What a great write-up. I could "feel" and "see" the whole experience. I'll never forget the wake-up call it was to my Laurels when I took them down and they served kids they knew at school and the ward's Mia Maid president from the previous year (along with her father). Somehow the stereotype of bearded, toothless old men wandering around with a bottle in their back pocket took on a new light. Nice work. --Mom
I can just see those full grown guys with little bags (5 cent bags- mind you) of colored marshmallows. But, way to be. It's more than most of us lazy bums have done! :)
hey they could always play the, "I will trade you my mini colored marshmallows for your slice of cheesecake?" game! way too funny....,
Janel you have a real talent for writing! It makes me realize how boring my posts are. You take normal everyday stuff and make it halarious- I can't even make funny experiences sound funny. Ever think about becoming an author?

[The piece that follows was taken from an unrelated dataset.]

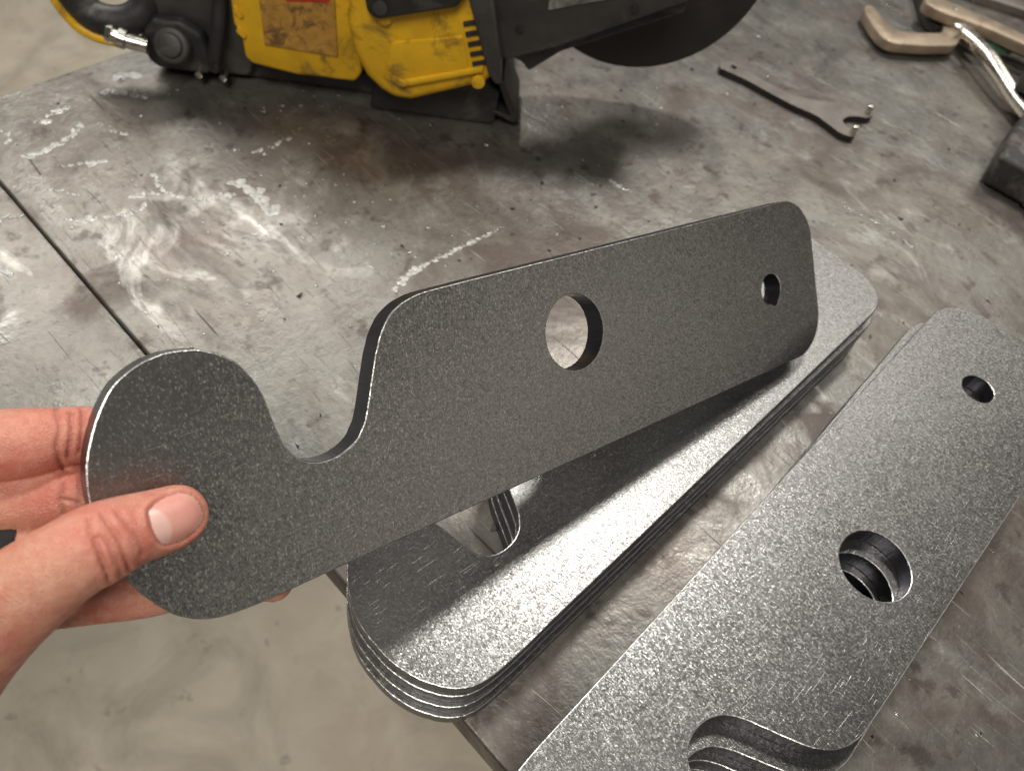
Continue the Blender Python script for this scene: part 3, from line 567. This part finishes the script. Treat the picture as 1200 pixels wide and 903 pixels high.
ctr = np.array({'thumb':[[-0.16801,0.00765,0.14459,0.024],[-0.15818,0.02791,0.1589,0.0205],[-0.14345,0.04446,0.17552,0.017],[-0.13104,0.0556,0.18682,0.015],[-0.12222,0.065,0.19164,0.0134],[-0.11613,0.07367,0.19054,0.0132],[-0.11088,0.08097,0.18724,0.012],[-0.10499,0.08754,0.18297,0.0114],[-0.10128,0.09231,0.1803,0.0108]],'index':[[-0.20485,0.07799,0.18972,0.014],[-0.18554,0.09145,0.18922,0.0134],[-0.16767,0.09868,0.1865,0.0126],[-0.15765,0.10373,0.18501,0.0121],[-0.15241,0.10727,0.1839,0.011],[-0.14729,0.11107,0.18234,0.0104],[-0.14186,0.11426,0.18017,0.0102],[-0.1283,0.12227,0.17443,0.0095],[-0.11438,0.12817,0.16791,0.0087]],'middle':[[-0.2039,0.06495,0.1759,0.014],[-0.18502,0.07731,0.1723,0.0125],[-0.16735,0.08507,0.16861,0.0118],[-0.15552,0.0903,0.1671,0.0114],[-0.14259,0.09561,0.16753,0.0108],[-0.12106,0.10551,0.15914,0.0096],[-0.10281,0.11232,0.14912,0.0088]],'ring':[[-0.19952,0.05186,0.1677,0.0135],[-0.18051,0.06774,0.16309,0.0115],[-0.16259,0.07531,0.15907,0.0106],[-0.14739,0.07885,0.15515,0.0102],[-0.1313,0.0811,0.14973,0.0096],[-0.11298,0.08567,0.14113,0.0094],[-0.09419,0.09155,0.1297,0.0088],[-0.07468,0.09771,0.11723,0.0084]],'pinky':[[-0.18764,0.03282,0.15545,0.013],[-0.17174,0.04494,0.15142,0.0115],[-0.15537,0.05593,0.14922,0.0102],[-0.13518,0.06601,0.14322,0.0092],[-0.11527,0.0749,0.13823,0.0086],[-0.10351,0.08194,0.1342,0.0076]],'palm1':[[-0.16801,0.00765,0.14459,0.024],[-0.18647,0.03261,0.1572,0.016],[-0.19831,0.05155,0.16934,0.016],[-0.20277,0.06499,0.17782,0.016],[-0.20375,0.07815,0.19173,0.014]],'palm2':[[-0.15818,0.02791,0.1589,0.0205],[-0.17775,0.04136,0.16318,0.017],[-0.19021,0.05852,0.172,0.015]],'palm3':[[-0.14546,0.04508,0.17187,0.0162],[-0.15982,0.04533,0.16431,0.016],[-0.1701,0.04636,0.16225,0.016],[-0.1852,0.04284,0.16182,0.016]],'wrist':[[-0.16801,0.00765,0.14459,0.024],[-0.17467,-0.01912,0.12966,0.026],[-0.18124,-0.04525,0.11499,0.027]]}['thumb'][5][:3]); tip = np.array({'thumb':[[-0.16801,0.00765,0.14459,0.024],[-0.15818,0.02791,0.1589,0.0205],[-0.14345,0.04446,0.17552,0.017],[-0.13104,0.0556,0.18682,0.015],[-0.12222,0.065,0.19164,0.0134],[-0.11613,0.07367,0.19054,0.0132],[-0.11088,0.08097,0.18724,0.012],[-0.10499,0.08754,0.18297,0.0114],[-0.10128,0.09231,0.1803,0.0108]],'index':[[-0.20485,0.07799,0.18972,0.014],[-0.18554,0.09145,0.18922,0.0134],[-0.16767,0.09868,0.1865,0.0126],[-0.15765,0.10373,0.18501,0.0121],[-0.15241,0.10727,0.1839,0.011],[-0.14729,0.11107,0.18234,0.0104],[-0.14186,0.11426,0.18017,0.0102],[-0.1283,0.12227,0.17443,0.0095],[-0.11438,0.12817,0.16791,0.0087]],'middle':[[-0.2039,0.06495,0.1759,0.014],[-0.18502,0.07731,0.1723,0.0125],[-0.16735,0.08507,0.16861,0.0118],[-0.15552,0.0903,0.1671,0.0114],[-0.14259,0.09561,0.16753,0.0108],[-0.12106,0.10551,0.15914,0.0096],[-0.10281,0.11232,0.14912,0.0088]],'ring':[[-0.19952,0.05186,0.1677,0.0135],[-0.18051,0.06774,0.16309,0.0115],[-0.16259,0.07531,0.15907,0.0106],[-0.14739,0.07885,0.15515,0.0102],[-0.1313,0.0811,0.14973,0.0096],[-0.11298,0.08567,0.14113,0.0094],[-0.09419,0.09155,0.1297,0.0088],[-0.07468,0.09771,0.11723,0.0084]],'pinky':[[-0.18764,0.03282,0.15545,0.013],[-0.17174,0.04494,0.15142,0.0115],[-0.15537,0.05593,0.14922,0.0102],[-0.13518,0.06601,0.14322,0.0092],[-0.11527,0.0749,0.13823,0.0086],[-0.10351,0.08194,0.1342,0.0076]],'palm1':[[-0.16801,0.00765,0.14459,0.024],[-0.18647,0.03261,0.1572,0.016],[-0.19831,0.05155,0.16934,0.016],[-0.20277,0.06499,0.17782,0.016],[-0.20375,0.07815,0.19173,0.014]],'palm2':[[-0.15818,0.02791,0.1589,0.0205],[-0.17775,0.04136,0.16318,0.017],[-0.19021,0.05852,0.172,0.015]],'palm3':[[-0.14546,0.04508,0.17187,0.0162],[-0.15982,0.04533,0.16431,0.016],[-0.1701,0.04636,0.16225,0.016],[-0.1852,0.04284,0.16182,0.016]],'wrist':[[-0.16801,0.00765,0.14459,0.024],[-0.17467,-0.01912,0.12966,0.026],[-0.18124,-0.04525,0.11499,0.027]]}['thumb'][-1][:3]); ix = np.array({'thumb':[[-0.16801,0.00765,0.14459,0.024],[-0.15818,0.02791,0.1589,0.0205],[-0.14345,0.04446,0.17552,0.017],[-0.13104,0.0556,0.18682,0.015],[-0.12222,0.065,0.19164,0.0134],[-0.11613,0.07367,0.19054,0.0132],[-0.11088,0.08097,0.18724,0.012],[-0.10499,0.08754,0.18297,0.0114],[-0.10128,0.09231,0.1803,0.0108]],'index':[[-0.20485,0.07799,0.18972,0.014],[-0.18554,0.09145,0.18922,0.0134],[-0.16767,0.09868,0.1865,0.0126],[-0.15765,0.10373,0.18501,0.0121],[-0.15241,0.10727,0.1839,0.011],[-0.14729,0.11107,0.18234,0.0104],[-0.14186,0.11426,0.18017,0.0102],[-0.1283,0.12227,0.17443,0.0095],[-0.11438,0.12817,0.16791,0.0087]],'middle':[[-0.2039,0.06495,0.1759,0.014],[-0.18502,0.07731,0.1723,0.0125],[-0.16735,0.08507,0.16861,0.0118],[-0.15552,0.0903,0.1671,0.0114],[-0.14259,0.09561,0.16753,0.0108],[-0.12106,0.10551,0.15914,0.0096],[-0.10281,0.11232,0.14912,0.0088]],'ring':[[-0.19952,0.05186,0.1677,0.0135],[-0.18051,0.06774,0.16309,0.0115],[-0.16259,0.07531,0.15907,0.0106],[-0.14739,0.07885,0.15515,0.0102],[-0.1313,0.0811,0.14973,0.0096],[-0.11298,0.08567,0.14113,0.0094],[-0.09419,0.09155,0.1297,0.0088],[-0.07468,0.09771,0.11723,0.0084]],'pinky':[[-0.18764,0.03282,0.15545,0.013],[-0.17174,0.04494,0.15142,0.0115],[-0.15537,0.05593,0.14922,0.0102],[-0.13518,0.06601,0.14322,0.0092],[-0.11527,0.0749,0.13823,0.0086],[-0.10351,0.08194,0.1342,0.0076]],'palm1':[[-0.16801,0.00765,0.14459,0.024],[-0.18647,0.03261,0.1572,0.016],[-0.19831,0.05155,0.16934,0.016],[-0.20277,0.06499,0.17782,0.016],[-0.20375,0.07815,0.19173,0.014]],'palm2':[[-0.15818,0.02791,0.1589,0.0205],[-0.17775,0.04136,0.16318,0.017],[-0.19021,0.05852,0.172,0.015]],'palm3':[[-0.14546,0.04508,0.17187,0.0162],[-0.15982,0.04533,0.16431,0.016],[-0.1701,0.04636,0.16225,0.016],[-0.1852,0.04284,0.16182,0.016]],'wrist':[[-0.16801,0.00765,0.14459,0.024],[-0.17467,-0.01912,0.12966,0.026],[-0.18124,-0.04525,0.11499,0.027]]}['index'][3][:3])
for c_, s_, a_ in ((ctr, .014, .9), (tip, .016, .7), (ix, .016, .9)):
    flush = np.maximum(flush, a_*np.exp(-(np.linalg.norm(V-c_, axis=1)/s_)**2))
V2 = V+NR*disp[:, None]
me2.vertices.foreach_set("co", V2.ravel())
for nm, arr in (("crease", crease), ("flush", flush)):
    at = me2.attributes.new(nm, 'FLOAT', 'POINT'); at.data.foreach_set("value", arr.astype(np.float32))
me2.update(); me2.materials.clear()
hand = link("hand", me2, SKIN, None, 180)
tag(hand, "bare hand pinching the raised plate between thumb and fingers", "hand")
# thumb nail: a curved patch that follows the thumb
bvh = BVHTree.FromPolygons([tuple(v) for v in V], [tuple(p.vertices) for p in me2.polygons])
LUN = np.array([[0.4215,0.05571],[0.41913,0.05476],[0.41701,0.0518],[0.41637,0.04821],[0.41695,0.04511],[0.41899,0.04263],[0.42161,0.04286],[0.4225,0.04926]]); cN = NAILC.mean(0)
ring_n, rad_n = len(NAILC), 10
bm = bmesh.new(); rows = []
wdir = Vector(RHn @ ND_)
def drop(p, lift):
    src = Vector(O + RHn @ (np.array([p[0], p[1], -.022])-ND_*.03))
    h = bvh.ray_cast(src, wdir)
    q = h[0]
    if q is None or (q-Vector(O)).dot(Vector(RHn[:, 2])) > -.006: q = bvh.find_nearest(Vector(O + RHn @ np.array([p[0], p[1], -.014])))[0]
    return q-wdir*lift
cv = bm.verts.new(drop(cN, .0006))
for k in range(1, rad_n+1):
    t = k/rad_n
    rows.append([bm.verts.new(drop(cN+(p-cN)*t, .0006*(1-t**3)-.00025*t**6)) for p in NAILC])
for i in range(ring_n):
    j = (i+1) % ring_n
    bm.faces.new((cv, rows[0][i], rows[0][j]))
    for k in range(rad_n-1): bm.faces.new((rows[k][i], rows[k+1][i], rows[k+1][j], rows[k][j]))
bm.verts.ensure_lookup_table()
for _ in range(3): bmesh.ops.smooth_vert(bm, verts=[v for v in bm.verts if not v.is_boundary], factor=.5, use_axis_x=True, use_axis_y=True, use_axis_z=True)
mn = bm_mesh(bm, "thumb_nail")
NL = len(mn.vertices); nv = np.empty(NL*3); mn.vertices.foreach_get("co", nv); nuv = (nv.reshape(-1, 3)-O) @ RHn; nuv = nuv[:, :2]+ND_[:2]*((-.022-nuv[:, 2])/ND_[2])[:, None]
lun = np.clip(.5+np.where(inside(nuv, np.array([p[:2] for p in catmull(LUN, 6, True)])), 1, -1)*seg_d(nuv, np.array([p[:2] for p in catmull(LUN, 6, True)]))/.0006, 0, 1)
tipd = seg_d(nuv, NAILC[18:44]); fe = np.clip(1-tipd/.0013, 0, 1)
for nm, arr in (("lun", lun), ("fe", fe)):
    at = mn.attributes.new(nm, 'FLOAT', 'POINT'); at.data.foreach_set("value", arr.astype(np.float32))
s = NT("nail")
base = s.mix(s.ramp(s.noise(120, 3), (.3, 0), (.7, 1)), (.66, .33, .265), (.62, .265, .215))
base = s.mix(s.math('MULTIPLY', s.node("ShaderNodeAttribute", {'attribute_name': 'lun'}).outputs[2], .62), base, (.72, .50, .44))
base = s.mix(s.math('MULTIPLY', s.node("ShaderNodeAttribute", {'attribute_name': 'fe'}).outputs[2], .5), base, (.62, .45, .33))
NAILM = s.out(Base_Color=base, Roughness=.4, Normal=s.bump(s.noise(1, 2, .5, vec=s.mapping((900, 900, 60), .5)), .15, .0002), Subsurface_Weight=.15, Subsurface_Radius=(.003, .0015, .001), Subsurface_Scale=.5)
link("thumb_nail", mn, NAILM, hand, 180)
# band on the ring finger
rp = [Vector(p[:3]) for p in catmull(HAND['ring'], 6)]
i = min(range(len(rp)), key=lambda k: (rp[k]-Vector([-0.1594,0.07615,0.15823])).length)
ax = (rp[i+1]-rp[i-1]).normalized(); q = ax.to_track_quat('Z', 'Y')
bm = bmesh.new(); prof = [(.0102, -.0035), (.0114, -.0035), (.0118, -.002), (.0118, .002), (.0114, .0035), (.0102, .0035)]
ringv = []
for k in range(40):
    a = 2*math.pi*k/40; ringv.append([bm.verts.new((r*math.cos(a), r*math.sin(a), z)) for r, z in prof])
for k in range(40):
    A, B = ringv[k], ringv[(k+1) % 40]
    for j in range(len(prof)): bm.faces.new((A[j], A[(j+1) % 6], B[(j+1) % 6], B[j]))
rg_ = link("finger_ring", bm_mesh(bm, "finger_ring"), RINGM, None, 50)
rg_.location = rp[i]; rg_.rotation_euler = q.to_euler()
tag(rg_, "black band worn on the ring finger behind the thumb", "ring")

I happen to to think colored marshamallows are rather gourmet...at least they were colored it could have been much worse, they could have been white! Owen loved helping me do the same and was also very curious about what it means to be homeless (not sure he ever really understood). Eden just liked chowing down on whatever chips we were putting in the baggies!
You are hilarious! I'm sure they will be saying, "Remember the glory days? Gone are the days when the homeless get real lunches, now we must settle for marshmallows. Life is tough being homeless!"
Janel, Your posts make me miss all of the time we spent laughing in one another's living rooms over our combinatorics books!! You are soooo hilarious!!
That is hilarious! You could have dressed them up and written, "Coloured Marshmallows" on the outside of each bag and with the British spelling they may have mentally taken the bait and started flaunting their dessert to all the other homeless guys stuck with a lousy Twinkie.